US consumer inflation continued to cool last month, according to US government data published Wednesday, giving the Federal Reserve some positive news shortly before it announced its decision to hold interest rates at a 23-year high.
The annual consumer price index (CPI) came in at 3.3% in May, down 0.1 percentage point from April, the Labor Department said in a statement. This was slightly lower than the median forecast of economists surveyed by Dow Jones Newswires and The Wall Street Journal.
The monthly inflation rate was unchanged from a month earlier, below expectations of a 0.3% rise. Much of the easing of inflation came from a sharp drop in the index for gasoline, which fell by 3.6% from a month earlier, while shelter prices rose by 0.4%.
A widely-watched inflation measure excluding volatile food and energy prices also eased last month, rising at an annual rate of 3.4%, and by 0.2% from a month earlier, according to the Labor Department.
Wednesday's data failed to sway the Federal Reserve's plans to leave its key lending rate unchanged later on Wednesday. However, it bodes well for the prospect of interest rate cuts this year, and could push some Fed policymakers to pencil in two rate cuts this year instead of one, as some analysts had feared.

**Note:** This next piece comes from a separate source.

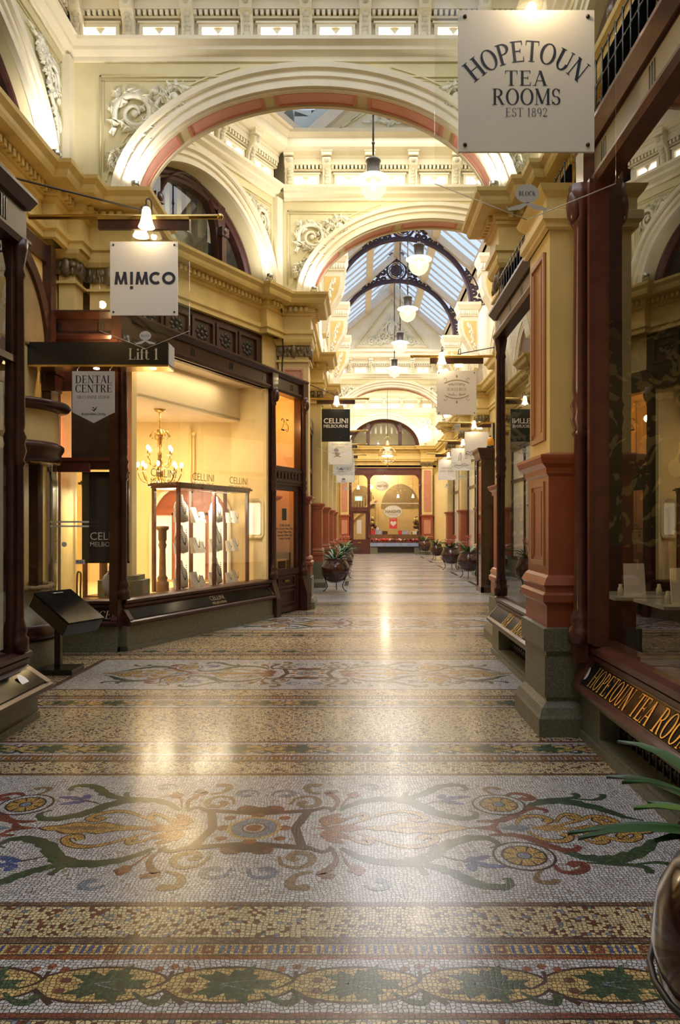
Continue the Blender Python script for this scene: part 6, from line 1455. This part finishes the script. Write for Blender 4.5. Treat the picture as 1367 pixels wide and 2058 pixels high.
m = MB(); m.mat('wood').box(1.70, 5.2, 8.42, 8.50, 0, 4.0); struct(m.build('wall_shop_return'))
grille('dark wire mesh grille over the second shop window, below the near arch foot', F2_, -1.36, 1.36, 4.0, 4.42)
grille('short dark wire mesh grille high behind the rust red pier', frame(1.76, 5.5, 0, 1, -1), -.40, .36, 4.14, 4.6)

# --- tall display case and amber beacon at the corridor
t = thing('display_case', 'tall dark timber display case with glass front near the right-side pots', 'display case', (3.02, 16.25, 0))
m = MB(); m.mat('wood'); x0, x1, y0, y1 = 2.70, 3.38, 15.95, 16.6
for x in (x0, x1-.06):
    for y in (y0, y1-.06): m.box(x, x+.06, y, y+.06, .0, 3.0)
m.box(x0, x1, y0, y1, 0, .12); m.box(x0+.3, x1, y0, y0+.05, 0, 3.0); m.box(x0, x1, y1-.03, y1, 0, 3.0); m.box(x1-.03, x1, y0, y1, 0, 3.0); m.molding([(0, 2.95), (.02, 2.97), (.06, 3.1), (.09, 3.16), (.09, 3.2), (-.1, 3.2)], [(x0, y0), (x1, y0), (x1, y1), (x0, y1)], 1, True); m.box(x0, x1, y0, y1, 3.0, 3.2); m.build('case', t)
m = MB(); m.mat('shop_glass').add([(x0+.05, y0+.02, .12), (x0+.3, y0+.02, .12), (x0+.3, y0+.02, 2.95), (x0+.05, y0+.02, 2.95)], [(0, 1, 2, 3)], False); m.add([(x0+.02, y0+.05, .12), (x0+.02, y1-.05, .12), (x0+.02, y1-.05, 2.95), (x0+.02, y0+.05, 2.95)], [(0, 1, 2, 3)], False); m.build('glass', t, recalc=False)
t = thing('beacon', 'amber dome beacon on top of the tall display case', 'beacon', (2.95, 16.2, 3.2))
m = MB(); m.mat('black').lathe([(0, 0), (.09, 0), (.09, .07), (.075, .08), (0, .08)], 2.95, 16.2, 3.2, 16); m.build('base', t); m = MB(); m.mat('amber').lathe([(.075, .08), (.078, .17), (.06, .24), (.03, .27), (0, .275)], 2.95, 16.2, 3.2, 16); m.build('dome', t)
m = MB(); m.mat('black').box(3.02, 3.14, 16.3, 16.5, 3.2, 3.80); tag(m.build('speaker_box'), 'slim black box standing on the tall display case beside the amber beacon', 'box')

# ------------------------------------------------------------------ POTS
def planter(label, x, y, seed, flowers=True, k=1.0, tall=False, group='glazed pots along the arcade'):
    rnd = random.Random(seed); t = thing('planter', label, 'potted plant', (x, y, 0), group); M = Matrix.Translation((x, y, 0)) @ Matrix.Rotation(seed, 4, 'Z') @ Matrix.Scale(k, 4)
    m = MB(M); m.mat('pot').lathe([(0, .20), (.16, .20), (.24, .27), (.305, .38), (.325, .48), (.31, .58), (.27, .655), (.235, .69), (.25, .72), (.265, .735), (.25, .745), (.22, .735), (.21, .69), (0, .68)], n=32); m.build('pot', t)
    m = MB(M); m.mat('dark_metal').tube([(.235*math.cos(2*math.pi*i/24), .235*math.sin(2*math.pi*i/24), .265) for i in range(24)], .012, 6, True)
    m.tube([(.325*math.cos(2*math.pi*i/24), .325*math.sin(2*math.pi*i/24), .40) for i in range(24)], .009, 5, True)
    m.build('ring', t)
    for q in range(3):
        a = q*2*math.pi/3+.5; u = (math.cos(a), math.sin(a)); m = MB(M); m.mat('dark_metal').tube(smooth_path([(u[0]*.32, u[1]*.32, .41), (u[0]*.25, u[1]*.25, .26), (u[0]*.20, u[1]*.20, .12), (u[0]*.26, u[1]*.26, .03), (u[0]*.31, u[1]*.31, .012)], 4), .012, 6); m.build('leg', t)
    m = MB(M); n = 34
    for i in range(n):
        a = rnd.uniform(0, 2*math.pi); L = rnd.uniform(.34, .56)*(1.25 if tall else 1); lift = rnd.uniform(.35, 1.2); m.mat('leaf' if rnd.random() < .75 else 'leaf_lt'); w = rnd.uniform(.018, .03); vs = []; K = 7
        for j in range(K):
            f = j/(K-1); r = .03+L*f*(1-.15*lift*f); z = .70+lift*L*f*(1-.55*f*(1.5-.5*lift)); ww = w*math.sin(math.pi*(.12+.86*f))**.7; ca, sa = math.cos(a), math.sin(a)
            vs += [(r*ca-ww*sa, r*sa+ww*ca, z), (r*ca, r*sa, z-.008), (r*ca+ww*sa, r*sa-ww*ca, z)]
        m.add(vs, [(3*j+q, 3*j+q+1, 3*j+q+4, 3*j+q+3) for j in range(K-1) for q in (0, 1)], True)
    m.build('foliage', t, recalc=False)
    if flowers:
        m = MB(M); m.mat('bract')
        for c in range(3):
            cx, cy, cz = rnd.uniform(-.12, .12), rnd.uniform(-.12, .12), rnd.uniform(.98, 1.12)
            for i in range(12):
                a = i*2.4; r = .10-.004*i; z = cz+.008*i
                m.add([(cx, cy, z-.02), (cx+r*.6*math.cos(a-.25), cy+r*.6*math.sin(a-.25), z+.02), (cx+r*math.cos(a), cy+r*math.sin(a), z+.05), (cx+r*.6*math.cos(a+.25), cy+r*.6*math.sin(a+.25), z+.02)], [(0, 1, 2, 3)], False)
            m.tube([(cx*.5, cy*.5, .7), (cx, cy, cz)], .008, 5)
        m.build('flower', t, recalc=False)
    return t
planter('round glazed pot with orange bromeliads under the CELLINI sign, biggest of its row', -.54, 16.4, 1)
planter('round glazed pot with long grassy leaves just behind the bromeliad pot', -.50, 20.2, 2, False, tall=True)
planter('round glazed pot mostly hidden, last of the row towards the chocolate shop door', -.50, 23.9, 3, True)
planter('round glazed pot with one orange flower beside the tall display case', 3.10, 20.4, 4)
planter('round glazed pot with dark leaves and orange flowers behind the display case pot', 3.08, 24.2, 5)
planter('narrow glazed pot with pale upright leaves beside the doorway near the end wall', 3.33, 31.0, 6, False, .9, True)
planter('small red glazed pot standing by the chocolate shop window pilaster', 3.30, 36.3, 7, False)
planter('large glazed pot cut by the picture edge in front of the tea room stone base', 1.08, 1.72, 8, False, 1.0, group=None) if False else None
t = planter('large dark glazed pot with strap leaves in front of the tea room stone base', 1.035, 1.70, 8, False); del t['group']

# ------------------------------------------------------------------ CHOCOLATE SHOP at the end
FH = frame(1.30, 37.42, 1, 0, 1)
t = thing('shopfront', 'maroon timber chocolate shop front with arched glass at the end of the arcade', 'shopfront', (1.35, 37.4, 0))
m = MB(FH); m.mat('wood_red')
for u in (-1.76, -.80, 1.86): m.box(u-.07, u+.07, -.1, .05, 0, 4.35); turned_post(m, u, .06, .8, 3.6, .04)
m.box(-1.82, 1.92, -.12, .06, 4.08, 4.42); m.box(-1.82, 1.92, -.12, .12, 4.40, 4.46)
for i in range(12): m.box(-1.7+.3*i, -1.48+.3*i, .06, .075, 4.14, 4.34)
for u0, u1 in ((-1.70, -.86), (-.74, 1.80)):
    for s, u in ((1, u0), (-1, u1)):
        P = [(u, 4.1), (u+s*.35, 4.1)]+[(u+s*(.35-.35*math.sin(a)), 3.75+.35*math.cos(a)) for a in [j*math.pi/16 for j in range(1, 9)]]
        m.prism(P, 1, -.06, .03)
m.build('frame', t)
m = MB(FH); m.mat('wood_red'); sash(m, -1.69, -.87, .0, 2.2, -.06, .0, .1); m.box(-1.69, -.87, -.06, .02, .05, .75); m.box(-1.69, -.87, -.08, .05, 2.2, 2.42); sash(m, -1.6, -.96, .15, .42, 0, .03, .04); d = m.build('door', t); m = MB(FH); m.mat('brass').box(-1.37, -1.19, .02, .04, .55, .62); m.build('letter_slot', d)
m = MB(FH); m.mat('shop_glass').add([(-.73, 0, .62), (1.79, 0, .62), (1.79, 0, 4.08), (-.73, 0, 4.08)], [(0, 1, 2, 3)], False); m.add([(-1.6, -.03, .75), (-.96, -.03, .75), (-.96, -.03, 2.1), (-1.6, -.03, 2.1)], [(0, 1, 2, 3)], False); m.add([(-1.69, -.03, 2.42), (-.87, -.03, 2.42), (-.87, -.03, 4.08), (-1.69, -.03, 4.08)], [(0, 1, 2, 3)], False); m.build('glass', t, recalc=False)
m = MB(FH); m.mat('granite'); m.box(-.73, -.35, -.1, .06, 0, .36); m.box(1.55, 1.85, -.1, .06, 0, .36); m.box(-.73, 1.85, -.1, .02, 0, .06); m.mat('dark_metal').box(-.35, 1.55, -.08, -.04, .05, .36)
for i in range(20): m.box(-.35+.1*i, -.33+.1*i, -.04, .0, .05, .36)
m.build('stone_base', t); m = MB(FH); m.mat('wood_red').box(-.78, 1.88, -.1, .1, .36, .62); m.mat('bluegrey').box(-.73, 1.83, .1, .11, .39, .57); m.build('sill_board', t)
m = MB(); m.mat('shaft').box(-1.6, -.985, 37.46, 37.6, 0, 4.4); m.box(3.80, 4.3, 37.46, 37.6, 0, 4.4); m.mat('haigh_wall').box(-1.0, 4.0, 39.6, 39.7, 0, 4.6); m.box(-.75, -.65, 37.6, 39.7, 0, 4.6); m.box(3.3, 3.4, 37.6, 39.7, 0, 4.6); m.mat('ceil_in').box(-1, 4, 37.5, 39.7, 4.5, 4.6)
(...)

"The question of whether it's sufficiently restrictive is going to be one we know over time," Fed chair Jerome Powell said. "But I think for the reasons I talked about at the last press conference and other places, I think the evidence is pretty clear that policy is restrictive and is having, you know, the effects that we would hope for."
The data also supports President Joe Biden administration's messaging that the US economy has turned a corner ahead of November's presidential election, which is expected to pit Biden against Republican candidate Donald Trump.